Any help, or hint how to do the estimation ? How to deal with that $\Lambda, D$ if the summation formula is not simple, or sometimes no formula ?
Thank you in advanced.
PS link to a new question Estimate # of order paired function using Dirichlet hyperbola method
For each $n$ we are computing $f(n) = \displaystyle\sum_{ab^2=n} 1$. Now the indicator function of the square is just $\sum_{d|n}\lambda(d)$ where here $\lambda(d)$ is the Liouville function, $\lambda(d) = (-1)^{\Omega(d)}$. Writing this out we have
$$f(n) = \sum_{d|n}\sum_{e|d}(-1)^{\Omega(e)}$$
Because this will have a $1$ in the outer sum exactly when the divisor $d$ is a perfect square and note that $a$ is totally determined by $b^2$ so we need only count the number of square factors.

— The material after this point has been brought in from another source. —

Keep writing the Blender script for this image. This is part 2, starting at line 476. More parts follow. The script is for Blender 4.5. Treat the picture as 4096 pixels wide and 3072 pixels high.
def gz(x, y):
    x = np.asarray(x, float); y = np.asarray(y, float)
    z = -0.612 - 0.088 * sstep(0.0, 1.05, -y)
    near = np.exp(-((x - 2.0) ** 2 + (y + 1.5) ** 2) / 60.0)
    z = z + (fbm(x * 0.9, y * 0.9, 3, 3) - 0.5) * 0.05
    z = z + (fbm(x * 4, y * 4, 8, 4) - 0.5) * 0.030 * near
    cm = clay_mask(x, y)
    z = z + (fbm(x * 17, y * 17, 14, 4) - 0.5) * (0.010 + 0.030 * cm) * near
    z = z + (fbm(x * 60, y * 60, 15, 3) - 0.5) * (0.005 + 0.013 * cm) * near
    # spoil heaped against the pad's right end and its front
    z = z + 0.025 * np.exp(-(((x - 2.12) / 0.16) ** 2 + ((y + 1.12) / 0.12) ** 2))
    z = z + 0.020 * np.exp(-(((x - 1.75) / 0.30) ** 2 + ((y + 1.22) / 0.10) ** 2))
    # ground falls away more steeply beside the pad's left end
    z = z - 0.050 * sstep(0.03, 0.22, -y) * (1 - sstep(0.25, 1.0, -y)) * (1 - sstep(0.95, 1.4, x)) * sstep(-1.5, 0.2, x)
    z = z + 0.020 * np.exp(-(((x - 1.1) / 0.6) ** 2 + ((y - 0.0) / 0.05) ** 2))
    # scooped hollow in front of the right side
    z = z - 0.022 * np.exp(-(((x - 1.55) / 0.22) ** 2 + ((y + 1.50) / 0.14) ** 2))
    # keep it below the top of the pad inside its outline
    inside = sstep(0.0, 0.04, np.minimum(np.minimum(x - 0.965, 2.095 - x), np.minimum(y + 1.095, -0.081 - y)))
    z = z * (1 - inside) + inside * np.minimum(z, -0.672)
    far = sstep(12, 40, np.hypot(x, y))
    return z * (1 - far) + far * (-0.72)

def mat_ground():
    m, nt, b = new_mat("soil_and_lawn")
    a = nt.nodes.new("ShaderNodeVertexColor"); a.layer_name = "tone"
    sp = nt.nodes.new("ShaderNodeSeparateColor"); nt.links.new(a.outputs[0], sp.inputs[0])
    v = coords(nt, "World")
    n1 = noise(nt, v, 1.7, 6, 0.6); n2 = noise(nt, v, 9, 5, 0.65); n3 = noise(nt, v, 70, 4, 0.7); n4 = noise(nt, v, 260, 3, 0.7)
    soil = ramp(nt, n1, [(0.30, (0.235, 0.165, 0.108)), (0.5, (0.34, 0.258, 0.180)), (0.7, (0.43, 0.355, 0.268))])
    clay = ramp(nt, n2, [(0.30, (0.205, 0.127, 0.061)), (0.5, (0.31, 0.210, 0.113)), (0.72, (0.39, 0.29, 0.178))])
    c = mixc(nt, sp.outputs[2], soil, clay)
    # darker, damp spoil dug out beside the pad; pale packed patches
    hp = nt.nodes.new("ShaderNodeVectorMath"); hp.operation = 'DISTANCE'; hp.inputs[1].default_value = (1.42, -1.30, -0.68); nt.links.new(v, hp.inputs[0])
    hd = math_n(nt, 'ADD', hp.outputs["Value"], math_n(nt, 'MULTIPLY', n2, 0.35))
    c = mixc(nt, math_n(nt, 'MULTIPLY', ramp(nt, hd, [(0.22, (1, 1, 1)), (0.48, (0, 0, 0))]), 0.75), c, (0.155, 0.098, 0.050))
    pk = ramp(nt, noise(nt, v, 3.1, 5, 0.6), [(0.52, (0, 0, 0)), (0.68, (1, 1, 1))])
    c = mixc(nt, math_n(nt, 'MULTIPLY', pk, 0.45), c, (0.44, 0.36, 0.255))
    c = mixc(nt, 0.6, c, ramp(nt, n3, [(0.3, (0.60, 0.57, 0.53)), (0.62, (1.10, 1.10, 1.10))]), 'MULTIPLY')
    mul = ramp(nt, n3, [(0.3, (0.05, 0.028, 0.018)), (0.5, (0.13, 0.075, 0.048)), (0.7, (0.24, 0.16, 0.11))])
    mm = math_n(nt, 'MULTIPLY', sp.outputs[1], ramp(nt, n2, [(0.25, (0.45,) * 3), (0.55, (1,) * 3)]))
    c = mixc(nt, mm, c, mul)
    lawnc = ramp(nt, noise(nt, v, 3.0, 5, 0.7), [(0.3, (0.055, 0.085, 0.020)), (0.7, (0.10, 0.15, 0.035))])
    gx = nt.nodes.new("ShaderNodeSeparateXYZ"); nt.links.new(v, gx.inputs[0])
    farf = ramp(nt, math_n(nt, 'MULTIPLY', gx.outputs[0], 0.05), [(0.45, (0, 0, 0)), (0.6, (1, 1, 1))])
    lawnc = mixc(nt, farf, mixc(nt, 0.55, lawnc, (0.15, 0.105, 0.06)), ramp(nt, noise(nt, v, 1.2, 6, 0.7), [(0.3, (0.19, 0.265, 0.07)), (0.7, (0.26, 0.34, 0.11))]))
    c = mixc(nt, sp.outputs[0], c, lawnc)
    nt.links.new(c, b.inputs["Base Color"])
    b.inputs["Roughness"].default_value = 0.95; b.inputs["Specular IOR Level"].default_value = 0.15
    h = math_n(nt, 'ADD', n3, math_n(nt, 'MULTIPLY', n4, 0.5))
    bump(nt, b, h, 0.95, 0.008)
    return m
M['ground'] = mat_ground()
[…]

As always, we reverse the order of summation using $ef = d, dg = n$ to produce
$$f(n) = \sum_{efg = n}(-1)^{\Omega(e)}\cdot 1(f)\cdot 1(g)$$
which reveals itself as a triple convolution, $1*1*\lambda$. Since we know $(1*1)(n) = d(n)$ we can write this as $d*\lambda(n)$ with $d$ the number of divisors function. Here you have something neatly written as a convolution of two basic arithmetic functions, as desired.